History repeated itself a short while later when JDW expanded into breakfasts. The move was greeted with huge scepticism at the time but breakfast is now its number one selling meal.

“I am not saying everyone should do that — be bloody careful before you do because it is a big enterprise — but it is an example of shifting the business on,” he said.

Asked by FEJ if catering equipment price hikes since the start of the year would lead to a temporary downturn in JDW’s spend on new kitchens, Mr Martin replied: “I think it is something that has to be managed… but no we are not halting investment, we are continuing as normal.”

A day in the life of the chairman of JDW

Tim Martin’s days are often spent visiting as many of JD Wetherspoon’s pubs as he can, often getting up early to catch a train from his home in Devon to some far-flung part of the country in order to remain connected with what’s happening on the “frontline”.

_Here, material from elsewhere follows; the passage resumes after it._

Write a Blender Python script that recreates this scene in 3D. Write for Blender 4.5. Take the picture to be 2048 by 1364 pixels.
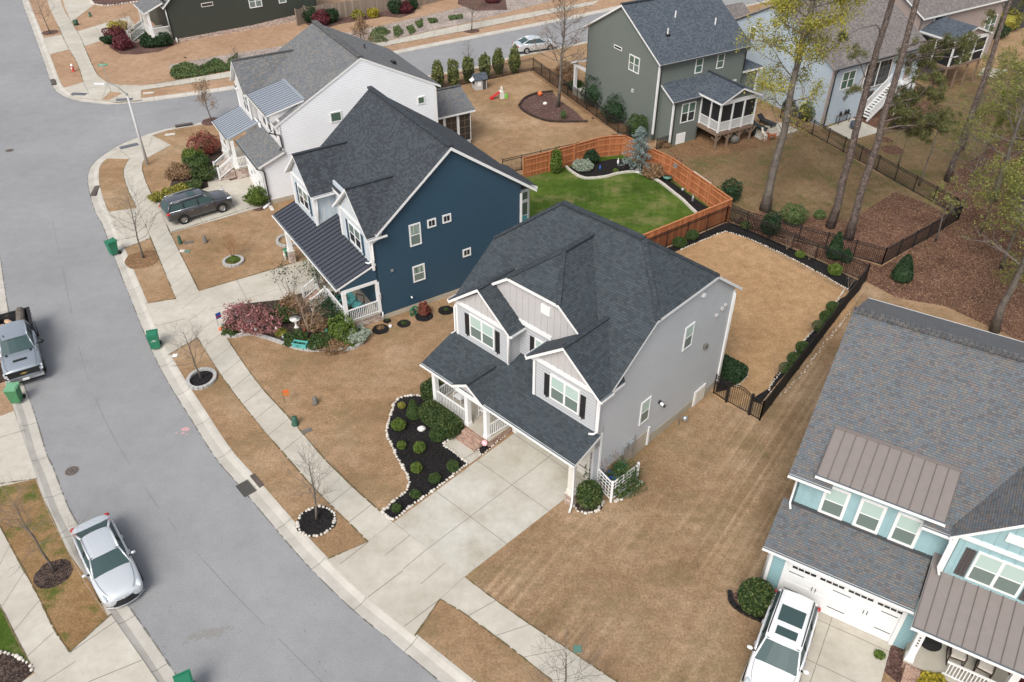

He tries never to fall below 10 visits a week and abides by three simple rules, which consist of always saying hello and thanking staff; making notes of anything that is wrong rather than handing out “bollockings”; and encouraging ideas for improvement. He then returns to the office once a week to discuss what he’s picked up during his travels.

“I remember years ago they asked a Japanese car maker why he spent so much time in the factory. He said, ‘we don’t make cars in the office’. I think that’s probably the main thing. The hardest part of the job if you’re running a group of pubs or restaurants is to actually go out yourself not surrounded by an entourage,” he says.

Martin recently carried out visits the day after he returned from a week’s holiday even though it was a Sunday, while on Christmas Day he dropped into three pubs. “The first one was shut and the car park was dirty — I took a photograph of it and sent it round on Christmas Day, it really peeved all our people off!”